I can barely see the point of it. In an ideal world, I will have gone to bed before midnight. If I sound like the New Year version of Ebenezer Scrooge, then humbug.

Once, perhaps, New Year's Eve was a rare diversion from the toils of winter's labours. But today, the nation's partying classes spend most weekends worshipping the giant booze tap in the sky, worried that if they don't prostrate themselves fully, its bounty will run dry.

Add to that already overpowering mix the part-time partygoers keen to honour this holy night, and the evening becomes unbearable. In the towns, the streets are filled with the aimless, the desperate and those who would be proud to end their night vomiting into a bucket in the local accident and emergency.

Venues that you wouldn't normally dream of patronising set absurdly high prices just for the privilege of drinking some cheap fizz as the clock strikes midnight. You can spot those who have paid those prices as they sit around with forced grins, knowing they have to try their hardest to have a good time.

But it's not the embarrassing countdowns, nor the expensive taxis, nor even the abbreviation "NYE". My principal gripe with New Year's Eve is that it's all so late.
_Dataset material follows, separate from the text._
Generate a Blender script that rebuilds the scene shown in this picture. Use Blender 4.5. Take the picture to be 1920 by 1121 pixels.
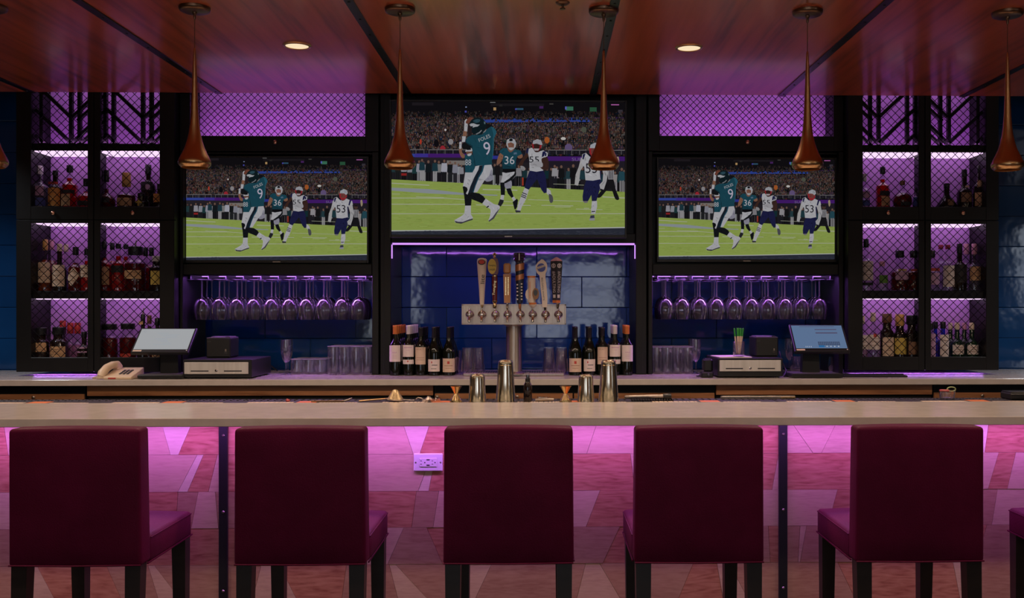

I don't mean late at night – gone is the excitement of youth of staying up until twelve o'clock – but late in the year.

The timing only adds to the already overwhelming pressure to have fun. And while you may be desperate for a final chance to let everyone see how funny you are/wear that outfit/ have that drunken fumble you've been planning, it's unlikely to go as you hope it will. This is partly because everyone else will be too focused on their own plans, but also because – like starting your revision at the last minute – it's too late by this time to cram in all the things you should have been doing.

So join me in staying in and make sure that one of your resolutions is to try and have more fun throughout the year. And while I may tonight be visited by the ghosts of New Year's Past, present and future, I'm pretty confident I'll get them round to my way of thinking.